Luego podemos ver el divertido sketch en el que intentan despertar al sargento, primero con la gaita y luego con la trompeta, y que termina con el niño en el agua como si fuera un corto cómico del cine mudo. Precisamente, con la escena del baño involuntario del pequeño corneta, Ford propone otro contraste: el de clases dentro del ejército, lo hace con el ridículo comentario del oficial que pasa en ese momento por el exterior del barracón y ve al niño zambullirse en el tonel.

Pero lo mejor de todo es el final: el sargento, todavía dormido, se baña y se afeita en la especie de abrevadero que son los lavabos ante los incrédulos ojos de sus compañeros. Un acto del todo sorprendente que nos dice mucho acerca de la personalidad de MacDuff.

El sargento, al que da vida Victor McLaglen, es un viejo conocido por los aficionados al cine del realizador. Es el mismo que lidera La patrulla perdida; es también el sargento Mulcahy de Fort Apache, donde por cierto vuelve a compartir cartel con una ya crecidita Shirley Temple; es, asimismo, el sargento Quincannon en sus dos versiones, en la de La legión invencible y en la de Río Grande; y es, en fin, uno de los personajes más entrañables y más usados por John Ford en toda su carrera.




La segunda secuencia ya no tiene nada de graciosa: es la escena del entierro del suboficial y viene a certificar algo que ya sabemos, que Ford es tan bueno en las tomas cómicas como en las dramáticas.

Arranca con una imagen del arriado de la bandera a media asta mientras suenan las gaitas del regimiento en memoria del sargento. Ford utiliza durante toda la secuencia una cámara en contrapicado para resaltar las formaciones, los desfiles, los caballos en fila, pero también para poder ver el cielo. El director no tiene a su querido Monument Valley (que comenzará a utilizar con asiduidad en sus westerns a partir de La Diligencia, dos años más tarde), pero sí se vale de las nubes, de esos cielos que nadie como él ha sabido fotografiar para conseguir el efecto que desea: el de intensificar la emoción con el encuadre de un paisaje épico que resalte aún más la trascendencia del hecho que se está filmando, que lo sublime y lo enmarque.

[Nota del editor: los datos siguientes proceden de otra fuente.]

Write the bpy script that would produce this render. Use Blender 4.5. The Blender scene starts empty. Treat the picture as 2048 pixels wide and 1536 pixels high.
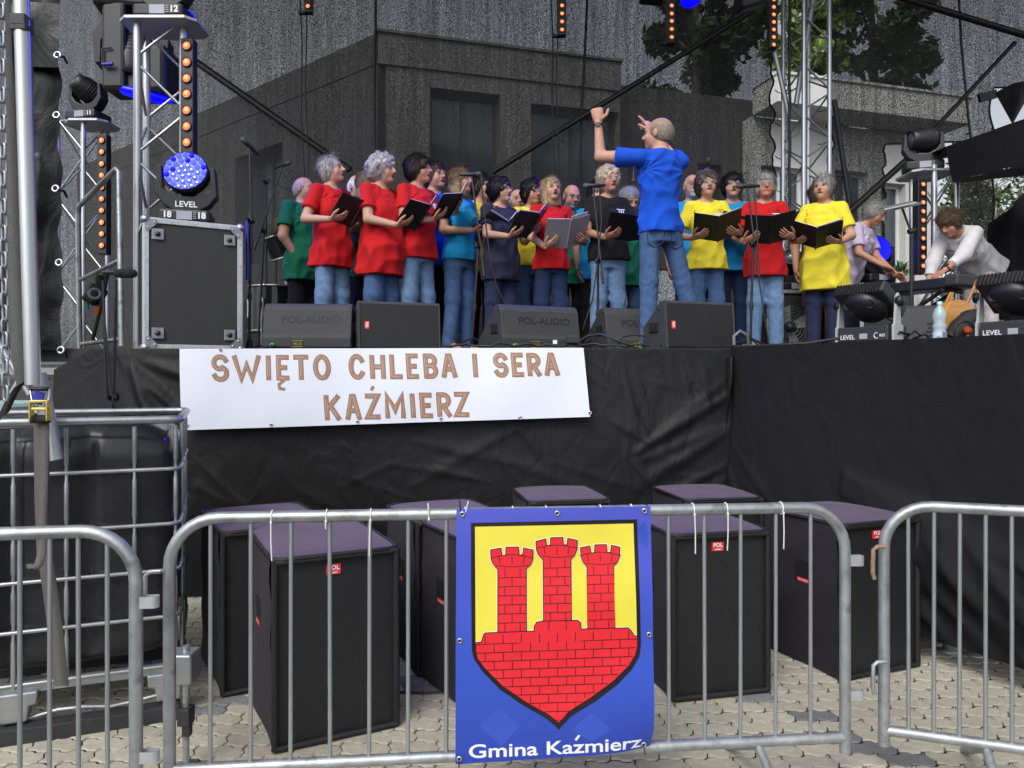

Ford nos cuenta con sus propias palabras (en la serie de entrevistas que le hizo Peter Bogdanovich) cómo consiguió esta escena, sin duda la más emotiva de la película:

“Un día estaba muy nublado —había llovido—, pero con nubes bonitas, de esas que tienen un poco de luz. Normalmente habríamos cerrado, pero yo llevaba un estupendo cámara, Artie Miller, y dije:
—Tenemos que hacer algo con este tiempo, con estas nubes. Tenemos aquí a todo el mundo; ¡vamos a enterrar a Víctor!
Y Artie dijo:
—Es una idea estupenda. Vamos a abrir un poco el diafragma; nos dará un buen efecto.
Y así hicimos el funeral”

Y así lo hicieron. Con Arthur C. Miller (tres Óscar en su carrera como director de fotografía, entre ellos el de Qué verde era mi valle), pero también con Ford eligiendo esas bellas tomas y editándolas con un montaje paralelo donde Shirley Temple entra en el barracón vacío. Un plano muy adecuado, con una estilizada fotografía crepuscular de tono bajo que representa la soledad de la niña, donde las camas se encuentran tan alineadas como los soldados que rinden honores a la figura del militar caído en combate.